● **WHAT IS REQUIRED**
Include the line containing "F = 2400.0; HZ = 362.0; EYE = 1.45" and all lines before it, repeated exactly from the listing below, without pictures.

● **DATA**
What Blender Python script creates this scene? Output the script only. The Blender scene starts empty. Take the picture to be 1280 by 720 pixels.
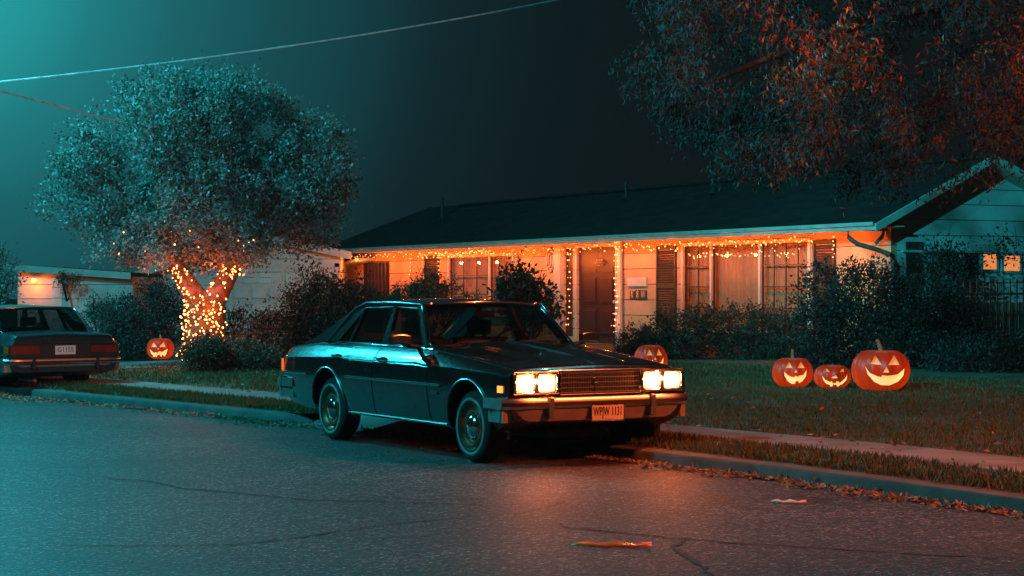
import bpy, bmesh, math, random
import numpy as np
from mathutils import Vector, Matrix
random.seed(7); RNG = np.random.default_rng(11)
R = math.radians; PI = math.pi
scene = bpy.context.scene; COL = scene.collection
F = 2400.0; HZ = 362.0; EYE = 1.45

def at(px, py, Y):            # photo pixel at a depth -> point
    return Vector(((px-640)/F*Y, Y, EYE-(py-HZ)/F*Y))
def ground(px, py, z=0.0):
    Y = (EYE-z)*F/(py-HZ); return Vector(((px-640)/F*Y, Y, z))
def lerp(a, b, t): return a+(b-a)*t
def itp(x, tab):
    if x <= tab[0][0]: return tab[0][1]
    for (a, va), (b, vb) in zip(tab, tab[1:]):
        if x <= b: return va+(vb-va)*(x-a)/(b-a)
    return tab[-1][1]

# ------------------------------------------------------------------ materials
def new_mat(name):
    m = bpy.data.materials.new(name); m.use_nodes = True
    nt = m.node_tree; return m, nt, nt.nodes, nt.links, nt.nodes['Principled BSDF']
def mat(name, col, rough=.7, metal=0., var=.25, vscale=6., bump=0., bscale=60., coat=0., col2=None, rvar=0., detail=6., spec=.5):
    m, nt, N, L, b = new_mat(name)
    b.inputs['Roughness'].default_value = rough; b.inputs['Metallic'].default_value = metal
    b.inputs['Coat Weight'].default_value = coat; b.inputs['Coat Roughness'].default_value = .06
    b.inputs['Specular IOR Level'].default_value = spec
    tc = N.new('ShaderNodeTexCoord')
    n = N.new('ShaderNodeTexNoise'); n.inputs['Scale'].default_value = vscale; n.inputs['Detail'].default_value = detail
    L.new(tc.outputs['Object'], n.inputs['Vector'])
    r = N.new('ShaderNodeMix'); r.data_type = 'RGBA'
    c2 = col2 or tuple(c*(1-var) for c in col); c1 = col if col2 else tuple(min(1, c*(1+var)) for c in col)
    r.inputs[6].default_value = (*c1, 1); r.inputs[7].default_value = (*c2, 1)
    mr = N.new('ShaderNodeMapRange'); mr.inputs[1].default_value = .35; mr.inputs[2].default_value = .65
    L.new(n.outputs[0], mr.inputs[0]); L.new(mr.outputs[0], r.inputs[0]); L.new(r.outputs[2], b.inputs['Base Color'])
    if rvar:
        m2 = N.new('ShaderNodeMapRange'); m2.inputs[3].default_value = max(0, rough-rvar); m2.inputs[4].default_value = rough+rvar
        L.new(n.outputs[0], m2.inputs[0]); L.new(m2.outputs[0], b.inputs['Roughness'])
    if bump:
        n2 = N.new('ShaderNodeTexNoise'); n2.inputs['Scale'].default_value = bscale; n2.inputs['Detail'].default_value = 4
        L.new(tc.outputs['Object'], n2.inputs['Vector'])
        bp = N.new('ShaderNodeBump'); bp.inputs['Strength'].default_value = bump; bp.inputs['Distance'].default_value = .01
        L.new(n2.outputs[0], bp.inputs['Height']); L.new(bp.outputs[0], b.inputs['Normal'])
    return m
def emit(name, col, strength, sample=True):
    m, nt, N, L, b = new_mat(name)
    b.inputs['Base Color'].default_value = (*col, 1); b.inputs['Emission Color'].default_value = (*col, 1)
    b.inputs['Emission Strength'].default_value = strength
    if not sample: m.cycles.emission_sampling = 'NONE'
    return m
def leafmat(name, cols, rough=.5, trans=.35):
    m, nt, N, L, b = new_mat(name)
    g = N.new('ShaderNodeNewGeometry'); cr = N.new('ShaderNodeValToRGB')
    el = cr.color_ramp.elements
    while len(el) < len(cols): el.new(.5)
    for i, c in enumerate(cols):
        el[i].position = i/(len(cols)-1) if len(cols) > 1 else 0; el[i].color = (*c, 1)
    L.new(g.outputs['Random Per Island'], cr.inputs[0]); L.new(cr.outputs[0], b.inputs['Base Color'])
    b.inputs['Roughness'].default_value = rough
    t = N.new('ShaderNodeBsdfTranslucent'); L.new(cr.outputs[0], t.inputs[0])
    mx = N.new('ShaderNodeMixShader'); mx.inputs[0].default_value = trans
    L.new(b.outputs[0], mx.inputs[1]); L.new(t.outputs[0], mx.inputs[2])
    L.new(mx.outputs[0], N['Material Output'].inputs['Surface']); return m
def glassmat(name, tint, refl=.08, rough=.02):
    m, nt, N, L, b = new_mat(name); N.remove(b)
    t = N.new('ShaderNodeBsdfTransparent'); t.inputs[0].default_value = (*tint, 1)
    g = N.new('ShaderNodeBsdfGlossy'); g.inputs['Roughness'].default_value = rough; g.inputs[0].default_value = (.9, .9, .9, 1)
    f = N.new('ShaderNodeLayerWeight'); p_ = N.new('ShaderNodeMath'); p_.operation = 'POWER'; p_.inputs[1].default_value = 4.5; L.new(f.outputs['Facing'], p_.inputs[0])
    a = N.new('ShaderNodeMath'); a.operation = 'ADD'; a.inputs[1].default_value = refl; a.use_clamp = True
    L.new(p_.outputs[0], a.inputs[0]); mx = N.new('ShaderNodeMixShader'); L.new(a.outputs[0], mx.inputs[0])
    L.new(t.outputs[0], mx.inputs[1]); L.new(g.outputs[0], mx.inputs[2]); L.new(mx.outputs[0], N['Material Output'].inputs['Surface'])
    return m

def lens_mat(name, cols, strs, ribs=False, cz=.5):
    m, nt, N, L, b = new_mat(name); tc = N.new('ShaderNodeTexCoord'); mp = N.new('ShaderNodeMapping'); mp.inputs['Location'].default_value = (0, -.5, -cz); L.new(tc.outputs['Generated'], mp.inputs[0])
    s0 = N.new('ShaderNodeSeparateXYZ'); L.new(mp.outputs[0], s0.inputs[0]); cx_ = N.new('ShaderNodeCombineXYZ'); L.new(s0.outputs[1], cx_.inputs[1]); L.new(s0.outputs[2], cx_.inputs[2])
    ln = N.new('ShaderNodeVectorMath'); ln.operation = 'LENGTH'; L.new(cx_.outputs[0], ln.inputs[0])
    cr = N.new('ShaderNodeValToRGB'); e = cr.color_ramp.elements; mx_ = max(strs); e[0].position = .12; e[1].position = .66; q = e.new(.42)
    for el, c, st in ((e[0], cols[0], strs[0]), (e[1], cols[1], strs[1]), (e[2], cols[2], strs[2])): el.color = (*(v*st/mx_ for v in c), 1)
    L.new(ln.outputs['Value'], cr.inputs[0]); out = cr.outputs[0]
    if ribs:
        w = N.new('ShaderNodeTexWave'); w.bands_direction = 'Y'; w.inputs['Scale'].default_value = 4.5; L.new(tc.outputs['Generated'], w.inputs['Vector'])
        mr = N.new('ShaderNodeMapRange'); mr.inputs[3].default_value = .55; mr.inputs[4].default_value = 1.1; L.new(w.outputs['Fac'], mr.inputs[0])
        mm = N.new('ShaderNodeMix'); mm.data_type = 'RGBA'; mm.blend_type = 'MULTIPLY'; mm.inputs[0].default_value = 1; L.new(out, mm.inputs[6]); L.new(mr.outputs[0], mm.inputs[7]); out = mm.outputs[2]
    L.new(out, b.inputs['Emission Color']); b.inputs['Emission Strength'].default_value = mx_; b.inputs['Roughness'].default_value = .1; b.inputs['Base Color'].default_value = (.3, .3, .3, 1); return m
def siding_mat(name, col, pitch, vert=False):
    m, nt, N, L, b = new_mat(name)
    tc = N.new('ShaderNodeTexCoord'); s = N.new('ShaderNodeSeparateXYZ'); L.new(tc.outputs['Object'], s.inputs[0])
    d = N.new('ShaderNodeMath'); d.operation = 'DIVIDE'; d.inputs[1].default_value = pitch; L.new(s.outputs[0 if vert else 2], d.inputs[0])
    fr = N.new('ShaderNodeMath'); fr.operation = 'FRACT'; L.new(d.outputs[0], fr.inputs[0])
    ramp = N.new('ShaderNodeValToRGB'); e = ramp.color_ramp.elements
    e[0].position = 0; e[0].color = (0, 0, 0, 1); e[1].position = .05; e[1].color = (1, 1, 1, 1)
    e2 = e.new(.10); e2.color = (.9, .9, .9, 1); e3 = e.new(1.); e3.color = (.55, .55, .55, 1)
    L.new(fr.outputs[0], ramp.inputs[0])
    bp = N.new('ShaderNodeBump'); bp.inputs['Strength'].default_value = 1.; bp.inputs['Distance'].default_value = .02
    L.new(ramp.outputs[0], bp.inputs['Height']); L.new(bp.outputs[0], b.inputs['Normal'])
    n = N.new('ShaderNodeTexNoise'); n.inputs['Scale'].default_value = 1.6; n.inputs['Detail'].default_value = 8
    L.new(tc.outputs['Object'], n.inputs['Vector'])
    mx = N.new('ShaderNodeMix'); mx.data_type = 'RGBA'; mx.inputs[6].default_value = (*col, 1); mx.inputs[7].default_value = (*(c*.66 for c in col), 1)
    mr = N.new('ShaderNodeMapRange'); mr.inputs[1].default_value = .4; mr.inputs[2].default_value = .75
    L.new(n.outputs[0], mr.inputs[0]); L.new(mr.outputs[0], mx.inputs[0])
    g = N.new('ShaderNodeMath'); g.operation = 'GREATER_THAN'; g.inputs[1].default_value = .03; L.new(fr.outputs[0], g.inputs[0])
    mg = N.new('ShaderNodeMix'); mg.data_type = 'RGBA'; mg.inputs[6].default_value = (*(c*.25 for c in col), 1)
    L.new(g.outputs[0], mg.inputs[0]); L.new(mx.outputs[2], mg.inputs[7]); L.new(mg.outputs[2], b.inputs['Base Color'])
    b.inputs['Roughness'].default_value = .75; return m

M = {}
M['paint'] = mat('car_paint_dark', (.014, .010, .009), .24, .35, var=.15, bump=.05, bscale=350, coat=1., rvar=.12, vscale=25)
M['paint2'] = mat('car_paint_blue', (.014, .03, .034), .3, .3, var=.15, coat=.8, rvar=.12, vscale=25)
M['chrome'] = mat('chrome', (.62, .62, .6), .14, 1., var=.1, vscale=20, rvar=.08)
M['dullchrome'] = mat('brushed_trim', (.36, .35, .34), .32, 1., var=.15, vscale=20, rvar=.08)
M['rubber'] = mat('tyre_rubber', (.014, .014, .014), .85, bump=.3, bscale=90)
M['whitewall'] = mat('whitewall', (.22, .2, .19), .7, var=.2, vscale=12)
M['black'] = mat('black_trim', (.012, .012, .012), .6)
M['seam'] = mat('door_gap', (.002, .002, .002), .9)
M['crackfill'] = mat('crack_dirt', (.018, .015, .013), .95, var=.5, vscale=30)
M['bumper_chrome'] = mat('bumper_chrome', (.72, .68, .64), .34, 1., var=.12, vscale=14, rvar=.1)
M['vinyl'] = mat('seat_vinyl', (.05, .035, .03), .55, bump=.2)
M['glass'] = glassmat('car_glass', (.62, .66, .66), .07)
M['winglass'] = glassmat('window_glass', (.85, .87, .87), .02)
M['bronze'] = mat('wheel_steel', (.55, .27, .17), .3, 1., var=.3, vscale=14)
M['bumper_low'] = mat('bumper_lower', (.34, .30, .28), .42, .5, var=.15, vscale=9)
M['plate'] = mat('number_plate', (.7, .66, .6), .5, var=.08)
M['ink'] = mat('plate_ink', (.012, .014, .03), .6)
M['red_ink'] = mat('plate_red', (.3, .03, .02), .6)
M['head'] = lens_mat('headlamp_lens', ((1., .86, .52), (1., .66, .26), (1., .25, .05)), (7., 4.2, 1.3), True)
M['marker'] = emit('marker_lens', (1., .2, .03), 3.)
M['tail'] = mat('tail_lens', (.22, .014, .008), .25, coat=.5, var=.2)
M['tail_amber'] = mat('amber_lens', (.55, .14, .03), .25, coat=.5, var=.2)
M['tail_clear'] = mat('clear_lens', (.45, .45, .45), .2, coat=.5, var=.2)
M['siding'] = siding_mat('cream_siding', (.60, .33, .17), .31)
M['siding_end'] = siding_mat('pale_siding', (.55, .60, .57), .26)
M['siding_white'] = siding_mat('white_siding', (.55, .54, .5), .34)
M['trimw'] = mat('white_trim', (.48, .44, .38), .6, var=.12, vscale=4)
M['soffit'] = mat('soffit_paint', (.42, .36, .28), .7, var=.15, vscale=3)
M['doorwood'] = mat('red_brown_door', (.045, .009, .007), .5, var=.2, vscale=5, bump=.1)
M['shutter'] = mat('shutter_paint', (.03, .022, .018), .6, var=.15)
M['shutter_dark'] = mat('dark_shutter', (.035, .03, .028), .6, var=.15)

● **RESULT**
What Blender Python script creates this scene? Output the script only. The Blender scene starts empty. Take the picture to be 1280 by 720 pixels.
import bpy, bmesh, math, random
import numpy as np
from mathutils import Vector, Matrix
random.seed(7); RNG = np.random.default_rng(11)
R = math.radians; PI = math.pi
scene = bpy.context.scene; COL = scene.collection
F = 2400.0; HZ = 362.0; EYE = 1.45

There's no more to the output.